In God’s good providence, one day in our student apartment on the south side of Chicago, I took down Kuyper’s Lectures on Calvinism from a book shelf. I had owned the volume since seminary days but had never read it. I started into it, and I could not stop reading. This was what I was looking for: a profound vision of the Kingship of Christ over all spheres of created life that was, at the same time, solidly grounded in what I clearly saw to be an orthodox evangelical theology.
When, a few years later, I began to participate in the neocalvinist movement (both in its Grand Rapids and Toronto manifestations) the one thing that I missed was the “evangelical” part of what I had seen in that initial encounter with Kuyper’s thought. Instead, there was much of what I considered to be neocalvinist “pietist-bashing.” To be a Kuyperian, it was clearly presumed, was to refuse to become enamoured with any form of “mysticism.”
Although I did not find this satisfying, it did not turn me off to Kuyper’s thought, for I had also come to love his hefty book of devotional writings, To Be Near Unto God. I dissented from those of my colleagues who saw “Kuyperian” as a Calvinist alternative to “doctrinalist” and “pietist.” Kuyper, I argued, cared about cultural discipleship, but he also was a defender of doctrinal orthodoxy while having cultivated a deep and warm spirituality.
Much of the resistance in those days to giving any attention to the theological and “mystical” aspects of Kuyper’s thought was understandable. Many in the Dutch Calvinist community—especially those who had recently migrated from the Netherlands—were rightly critical of much of the narrow focus among North American evangelicals on correct doctrine and what was often a rather individualistic understanding of “a personal relationship with Christ.”
We’re living in different times now, however. The interest in neocalvinist thought is growing beyond the Dutch Reformed world, especially in the broader evangelical movement. And this means that there is a deep desire these days for an understanding of a robust cultural discipleship that is well-integrated with a concern for both sound doctrine and a vibrant piety.
I have seen this new interest come alive in recent years at Fuller Theological Seminary. And it is evidenced in the next three weeks’ articles for Comment—with insightful reflections by advanced graduate students from several different denominational-confessional backgrounds, who are doing ground-breaking work on the thought of Abraham Kuyper, Herman Bavinck, Klaas Schilder, and many more recent representatives of the neocalvinist movement. And they are thinking and praying much about how the basic insights of neocalvinism can be received by the broader Christian community.

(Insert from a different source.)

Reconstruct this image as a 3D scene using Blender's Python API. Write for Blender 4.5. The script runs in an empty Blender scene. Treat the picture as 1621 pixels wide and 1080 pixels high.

In my own embrace of Kuyper’s thought, I love the connection between his development of such things as “sphere sovereignty,” “common grace,” “the antithesis,” and the like, and his own deeply grounded commitment to Reformed theology. But, as I argue in my forthcoming book, Abraham Kuyper: A Personal Introduction, Kuyper’s world-and-life-view approach can be appropriated by people who feel more at home in other traditions: Pentecostalism, Baptist thought, Lutheranism, even Catholics and the Orthodox. More importantly, it is necessary to emphasize how much neocalvinist thought can itself be enriched by interaction with these other traditions. Kuyperians too need to be praying for a renewal of the classical spiritual disciplines, for a more vital experience of the power of the Holy Spirit, and for the development of a doctrine of the church and its ministries that speaks more effectively to the complexities of life in the twenty-first century.
Kuyper famously proclaimed that Christ rules over every square inch of the creation. It is time to emphasize the fact that this also means that Christ’s rule must surely include a new appreciation for his Lordship over every square inch of the broad Christian community.